I think you’re underestimating just how useful those weak protections still are. The increase in freedoms over the past ~50 years has been gigantic, and a huge part of that came from federal intervention. The state I live in would almost certainly still have segregation and still outlaw my marriage, for example. Consider all the crazy shit that certain states have started doing since the Supreme Court struck down the preapproval provisions of the Voting Rights Act.
It’s far from perfect. States still try to violate civil rights and it still takes a long time to fix that, if ever. The feds sometimes push more restrictions against the wishes of states that want more freedom, like with marijuana. But overall, based on history, I think that giving the states more freedom would be a huge step backwards.
I'm not saying we need to dissolve the federal government, I'm saying that if a lot of the stuff currently done by the executive branch (the alphabet soup of federal agencies) was done by the states there's really wouldn't be much of a difference from the individual liberty point of view.

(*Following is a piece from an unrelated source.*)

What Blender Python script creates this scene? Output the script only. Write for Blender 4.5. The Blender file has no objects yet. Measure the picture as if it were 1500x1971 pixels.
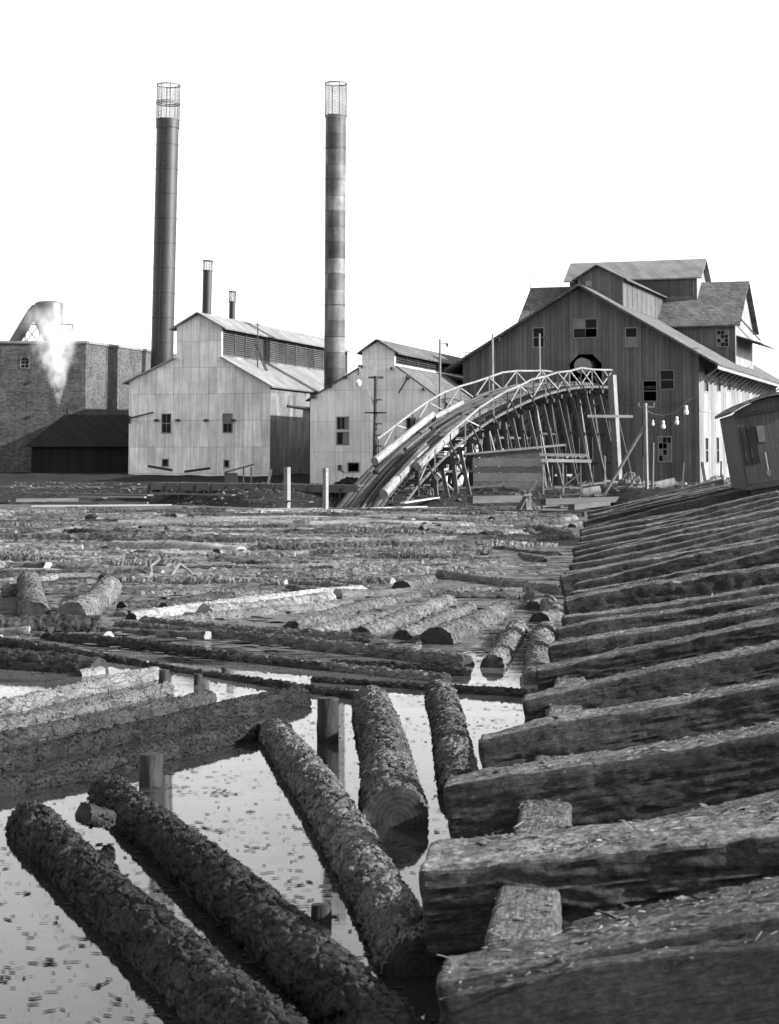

I agree in a way. Changing laws doesn't make people free. Changing culture does. Sometimes (often?) changing laws has an impact on culture for sure, but how much? It is indirect.
So why not let those states use their freedom to sink their own ship. If they do really have it wrong and you do really have it right then that will show and they'll come around in the long term.
Because human rights are important and oppression is bad. States aren’t monolithic entities. This isn’t a case where people suffer the consequences of their own choices. It’s a case where some people suffer the consequences of other people’s choices. You’re proposing to allow millions to suffer indefinitely, hoping that those who rule them will eventually change their mind.
This is been tried already, and it didn’t work. What changed things was force, first military, then legal.
Not arguing that it isn't better. I'm arguing laws don't always change things, and it probably isn't as good as you think it is (unless you live in a south deep-red place and know first hand, I'll take your word for it over what I've read). Actually, I'd argue that they rarely have the impact we'd like. I'd argue a lot of Jim Crow still exists, even though it is illegal.
Things are far from perfect today, but the current situation is a huge improvement. Informal segregation persists but it’s a lot better than the formal kind. Slavery persists in prisons but the vast majority of slave descendants are free. I haven’t seen any “colored” sections on the train lately, or “colored” bathrooms or water fountains.
It’s far from perfect. States still try to violate civil rights and it still takes a long time to fix that, if ever. The feds sometimes push more restrictions against the wishes of states that want more freedom, like with marijuana. But overall, based on history, I think that giving the states more freedom would be a huge step backwards.